Trip for Trash

I arrive at the Solid Waste Transfer Station and Recycling Center at 5AM on a gray June morning. Most of you probably don’t know what the world looks like at 5. Dark and cold.
I am joining those who toil in the underbelly, those who know your garbage — Cash for Trash coordinators Matthew Carlstroem and Whit Fowler are on their second-to-last mission to find the real recyclers in this city of the conscious. In a contest funded by the City of Berkeley and the Alameda County Source Reduction and Recycling Board, the moon-suited Ecology Center team sorts through trash from residential garbage cans to look for recyclable items. If none are found, the randomly drawn residents — who have given permission for this most revealing scrutiny — win cash prizes.
First we’ve got to get the trash. By quarter to six, the three of us are on our way in the Ecology Center’s white pickup, the back stacked with huge plastic bags. As we drive the quiet early morning streets, Matthew and Whit wax philosophical. These are guys who take lunch at 9AM, and they chat about physics and food with the best of them.

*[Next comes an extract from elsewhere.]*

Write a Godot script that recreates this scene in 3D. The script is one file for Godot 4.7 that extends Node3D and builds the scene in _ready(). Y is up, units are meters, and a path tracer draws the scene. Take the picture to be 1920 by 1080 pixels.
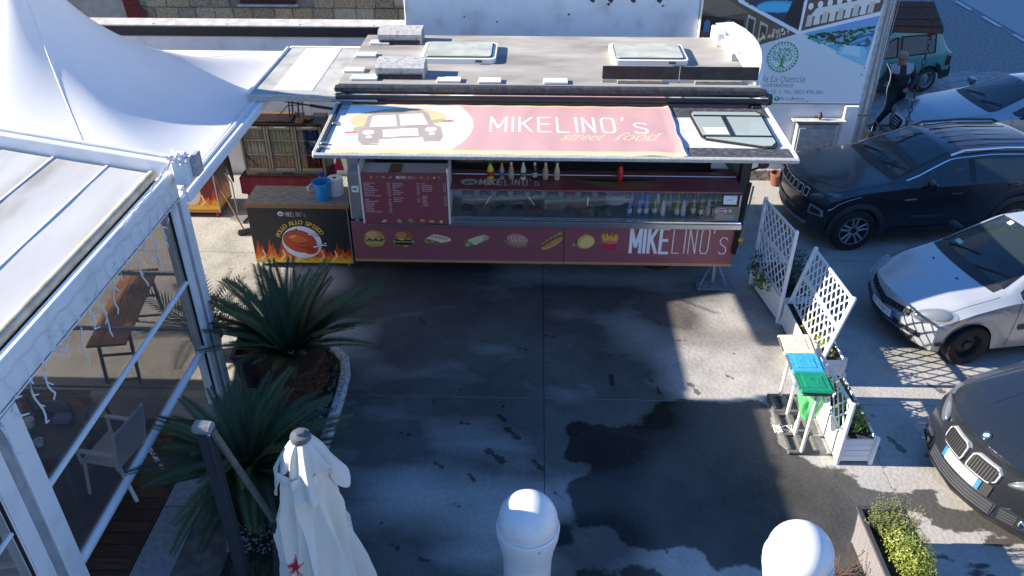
extends Node3D
# street food truck in a yard beside a white marquee, seen from a raised viewpoint

var rng := RandomNumberGenerator.new()
var mats := {}
var texs := {}
var used := {}


class MB:
	var v := PackedVector3Array()
	var uv := PackedVector2Array()

	func tri(a: Vector3, b: Vector3, c: Vector3, ua := Vector2.ZERO, ub := Vector2.ZERO, uc := Vector2.ZERO) -> void:
		v.append(a); v.append(b); v.append(c)
		uv.append(ua); uv.append(ub); uv.append(uc)

	func tri_o(a: Vector3, b: Vector3, c: Vector3, out: Vector3) -> void:
		if (c - a).cross(b - a).dot(out) >= 0.0:
			tri(a, b, c)
		else:
			tri(a, c, b)

	# a bottom left, b bottom right, c top right, d top left, seen from the front
	func quad(a: Vector3, b: Vector3, c: Vector3, d: Vector3, r := Rect2(0, 0, 1, 1)) -> void:
		var p := r.position
		var e := r.end
		var A := Vector2(p.x, e.y)
		var B := Vector2(e.x, e.y)
		var C := Vector2(e.x, p.y)
		var D := Vector2(p.x, p.y)
		tri(a, d, c, A, D, C)
		tri(a, c, b, A, C, B)

	func quad_o(a: Vector3, b: Vector3, c: Vector3, d: Vector3, out: Vector3) -> void:
		tri_o(a, b, c, out)
		tri_o(a, c, d, out)

	func box(c: Vector3, s: Vector3, bv := 0.0, B := Basis()) -> MB:
		var h := s * 0.5
		if bv <= 0.0:
			for ax in 3:
				for sg in [-1.0, 1.0]:
					var n := Vector3.ZERO
					n[ax] = sg
					var u := Vector3.ZERO
					u[(ax + 1) % 3] = h[(ax + 1) % 3]
					var w := Vector3.ZERO
					w[(ax + 2) % 3] = h[(ax + 2) % 3]
					var o := n * h[ax]
					quad_o(c + B * (o - u - w), c + B * (o + u - w), c + B * (o + u + w), c + B * (o - u + w), B * n)
			return self
		bv = minf(bv, minf(h.x, minf(h.y, h.z)) * 0.95)
		var P := func(sx: float, sy: float, sz: float, ax: int) -> Vector3:
			var q := Vector3(sx * (h.x - bv), sy * (h.y - bv), sz * (h.z - bv))
			q[ax] += bv * [sx, sy, sz][ax]
			return c + B * q
		for ax in 3:
			for sg in [-1.0, 1.0]:
				var q := []
				for k in [[-1.0, -1.0], [1.0, -1.0], [1.0, 1.0], [-1.0, 1.0]]:
					var s3 := [0.0, 0.0, 0.0]
					s3[ax] = sg
					s3[(ax + 1) % 3] = k[0]
					s3[(ax + 2) % 3] = k[1]
					q.append(P.call(s3[0], s3[1], s3[2], ax))
				var n := Vector3.ZERO
				n[ax] = sg
				quad_o(q[0], q[1], q[2], q[3], B * n)
			var a1 := (ax + 1) % 3
			var a2 := (ax + 2) % 3
			for s1 in [-1.0, 1.0]:
				for s2 in [-1.0, 1.0]:
					var e := []
					for s0 in [-1.0, 1.0]:
						var s3 := [0.0, 0.0, 0.0]
						s3[ax] = s0
						s3[a1] = s1
						s3[a2] = s2
						e.append([P.call(s3[0], s3[1], s3[2], a1), P.call(s3[0], s3[1], s3[2], a2)])
					var n := Vector3.ZERO
					n[a1] = s1
					n[a2] = s2
					quad_o(e[0][0], e[1][0], e[1][1], e[0][1], B * n)
		for sx in [-1.0, 1.0]:
			for sy in [-1.0, 1.0]:
				for sz in [-1.0, 1.0]:
					tri_o(P.call(sx, sy, sz, 0), P.call(sx, sy, sz, 1), P.call(sx, sy, sz, 2), B * Vector3(sx, sy, sz))
		return self

	func span(a: Vector3, b: Vector3, bv := 0.0) -> MB:
		return box((a + b) * 0.5, (b - a).abs(), bv)

	# a bar of rectangular section from a to b; w across, t along up
	func bar(a: Vector3, b: Vector3, w: float, t: float, up := Vector3.UP, bv := 0.0) -> MB:
		var d := (b - a).normalized()
		var s := d.cross(up)
		if s.length() < 0.01:
			s = d.cross(Vector3.RIGHT)
		s = s.normalized()
		var u := s.cross(d).normalized()
		return box((a + b) * 0.5, Vector3(a.distance_to(b), t, w), bv, Basis(d, u, s))

	func cyl(a: Vector3, b: Vector3, ra: float, rb: float, n := 10, caps := true) -> MB:
		var d := (b - a).normalized()
		var s := d.cross(Vector3.UP if absf(d.y) < 0.9 else Vector3.RIGHT).normalized()
		var t := d.cross(s)
		for i in n:
			var p := TAU * i / n
			var q := TAU * (i + 1) / n
			var e := s * cos(p) + t * sin(p)
			var f := s * cos(q) + t * sin(q)
			quad_o(a + e * ra, a + f * ra, b + f * rb, b + e * rb, e + f)
			if caps:
				if ra > 0.0:
					tri_o(a, a + e * ra, a + f * ra, -d)
				if rb > 0.0:
					tri_o(b, b + e * rb, b + f * rb, d)
		return self

	func tube(pts: Array, r: float, n := 5) -> MB:
		for i in pts.size() - 1:
			cyl(pts[i], pts[i + 1], r, r, n, i == 0 or i == pts.size() - 2)
		return self

	# prof: array of Vector2(radius, height)
	func lathe(prof: Array, n := 16, at := Vector3.ZERO, B := Basis()) -> MB:
		for i in prof.size() - 1:
			var a: Vector2 = prof[i]
			var b: Vector2 = prof[i + 1]
			var nr := Vector2(b.y - a.y, a.x - b.x)
			for k in n:
				var p := TAU * k / n
				var q := TAU * (k + 1) / n
				var e := Vector3(cos(p), 0, sin(p))
				var f := Vector3(cos(q), 0, sin(q))
				var out := (e + f).normalized() * nr.x + Vector3.UP * nr.y
				var A := at + B * (e * a.x + Vector3.UP * a.y)
				var A2 := at + B * (f * a.x + Vector3.UP * a.y)
				var C := at + B * (f * b.x + Vector3.UP * b.y)
				var D := at + B * (e * b.x + Vector3.UP * b.y)
				if a.x > 0.0001:
					tri_o(A, A2, C, B * out)
				if b.x > 0.0001:
					tri_o(A, C, D, B * out)
		return self

	# flat polygon in the plane B.x, B.y, extruded by depth along B.z (both caps)
	func prism(poly: PackedVector2Array, depth: float, at := Vector3.ZERO, B := Basis(), uvs := false) -> MB:
		var idx := Geometry2D.triangulate_polygon(poly)
		var lo := poly[0]
		var hi := poly[0]
		for p in poly:
			lo = lo.min(p)
			hi = hi.max(p)
		for k in range(0, idx.size(), 3):
			var q := [poly[idx[k]], poly[idx[k + 1]], poly[idx[k + 2]]]
			var f := []
			var g := []
			var u := []
			for p: Vector2 in q:
				f.append(at + B.x * p.x + B.y * p.y + B.z * depth)
				g.append(at + B.x * p.x + B.y * p.y)
				u.append(Vector2((p.x - lo.x) / maxf(hi.x - lo.x, 0.0001), 1.0 - (p.y - lo.y) / maxf(hi.y - lo.y, 0.0001)))
			if (f[2] - f[0]).cross(f[1] - f[0]).dot(B.z * depth) >= 0.0:
				tri(f[0], f[1], f[2], u[0], u[1], u[2])
			else:
				tri(f[0], f[2], f[1], u[0], u[2], u[1])
			if absf(depth) > 0.0:
				tri_o(g[0], g[1], g[2], -B.z * depth)
		if absf(depth) > 0.0:
			var cw := Geometry2D.is_polygon_clockwise(poly)
			for k in poly.size():
				var p := poly[k]
				var q := poly[(k + 1) % poly.size()]
				var e := q - p
				var nn := Vector2(e.y, -e.x) * (-1.0 if cw else 1.0)
				var P := at + B.x * p.x + B.y * p.y
				var Q := at + B.x * q.x + B.y * q.y
				quad_o(P, Q, Q + B.z * depth, P + B.z * depth, B.x * nn.x + B.y * nn.y)
		return self

	# grid of points rows x cols; out picks the side when flip is false
	func grid(g: Array, flip := false, wrap := false) -> MB:
		var m: int = g.size()
		for i in m - 1:
			var w: int = g[i].size()
			for j in (w if wrap else w - 1):
				var k := (j + 1) % w
				var a: Vector3 = g[i][j]
				var b: Vector3 = g[i][k]
				var c: Vector3 = g[i + 1][k]
				var d: Vector3 = g[i + 1][j]
				var u0 := Vector2(float(j) / (w - 1), float(i) / (m - 1))
				var u1 := Vector2(float(j + 1) / (w - 1), float(i) / (m - 1))
				var u2 := Vector2(float(j + 1) / (w - 1), float(i + 1) / (m - 1))
				var u3 := Vector2(float(j) / (w - 1), float(i + 1) / (m - 1))
				if flip:
					tri(a, c, b, u0, u2, u1)
					tri(a, d, c, u0, u3, u2)
				else:
					tri(a, b, c, u0, u1, u2)
					tri(a, c, d, u0, u2, u3)
		return self

	func add(o: MB, x := Transform3D()) -> MB:
		for p in o.v:
			v.append(x * p)
		uv.append_array(o.uv)
		return self

	func warp(f: Callable) -> MB:
		for i in v.size():
			v[i] = f.call(v[i])
		return self

	func mesh(crease := 0.0) -> ArrayMesh:
		var nn := PackedVector3Array()
		nn.resize(v.size())
		var fn := PackedVector3Array()
		fn.resize(v.size() / 3)
		for t in v.size() / 3:
			fn[t] = (v[t * 3 + 2] - v[t * 3]).cross(v[t * 3 + 1] - v[t * 3])
		if crease <= 0.0:
			for t in fn.size():
				var n := fn[t].normalized()
				nn[t * 3] = n
				nn[t * 3 + 1] = n
				nn[t * 3 + 2] = n
		else:
			var at := {}
			for k in v.size():
				var key := Vector3i((v[k] * 5000.0).round())
				if at.has(key):
					at[key].append(k / 3)
				else:
					at[key] = [k / 3]
			var un := PackedVector3Array()
			un.resize(fn.size())
			for t in fn.size():
				un[t] = fn[t].normalized()
			var lim := cos(deg_to_rad(crease))
			for k in v.size():
				var key := Vector3i((v[k] * 5000.0).round())
				var me := un[k / 3]
				var s := Vector3.ZERO
				for t: int in at[key]:
					if un[t].dot(me) >= lim:
						s += fn[t]
				nn[k] = s.normalized() if s.length() > 0.0 else me
		var arr := []
		arr.resize(Mesh.ARRAY_MAX)
		arr[Mesh.ARRAY_VERTEX] = v
		arr[Mesh.ARRAY_NORMAL] = nn
		arr[Mesh.ARRAY_TEX_UV] = uv
		var m := ArrayMesh.new()
		if v.size():
			m.add_surface_from_arrays(Mesh.PRIMITIVE_TRIANGLES, arr)
		return m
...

We arrive back at the Recycling Center at 6:45, just as the bio-diesel recycling trucks and the garbage trucks lumber out to scour the streets of Berkeley. After dumping our bags behind the trailers that serve as Recycling Center headquarters, we head back out to up-end more cans into the plastic bags. We get back with our last load around 8AM and are joined by the rest of the Cash for Trash team. It’s time to sort.
Laureen White suits up in her white Tyvek protective suit, hat, goggles, surgical mask and double layer of rubber gloves. “If you caught us when our suits were clean you’d think we worked for NASA,” she says.
Picking through garbage gives me a new appreciation for the waste stream. We separate everything by category. Paper and plastics take up most of the volume, with “putrescibles” a close third, a category invented for anything so gross you don’t want to unwrap it, disentangle it, or basically touch it in any way even through two layers of rubber. Whit Fowler describes it better as “anything that rots.” Nate Silva has a more appreciative outlook: “One advantage of this job is that you get exposure to all kinds of food.” But, he warns, “It’s not all as glamorous as it seems.”
So, the question we’ve all been waiting for — what is in our neighbors’ trash? Sure, the odd dildo, dollar bill, baggie of joints (suspiciously well-sealed as if planted for later use) and yes, once someone’s foot-long dead pet lizard came up attached by one stiff claw to the sleeve of Nate’s moon suit. Lots of plastic (11.4 percent of the total by weight, to be exact), lots of paper (21.8 percent), lots of putrescibles (46 percent). The team has categories for yard waste, reusable goods, chemicals, soil, wood, ceramics, textiles, glass, and metals. Central to the contest is the group of all the items that could have been recycled but instead were thrown away. Recycling Operations Manager Dave Williamson comments that they found “a lot less yard debris and a heck of a lot more food than we anticipated in the garbage,” indicating the success of Berkeley’s relatively new yard waste collection and the need to create a composting facility to process food waste. Williamson says, “We’ll be doing our best to influence policymakers toward that end.”
The very first load of trash we sort is a winner. Unlike the other bags’ recyclable shoe boxes, junk mail, and soda cans that are mixed in with the banana peels, old cheeseburgers, and canisters of air freshener, this load has obviously been well sorted. One of a total of eight winners, Parker Street’s Gertie Sylvester says she’s been recycling since the ’80s and plans to use her $1,500 cash prize to go on vacation. “Recycle, reuse,” she says. “It’s the best thing to help save our environment.”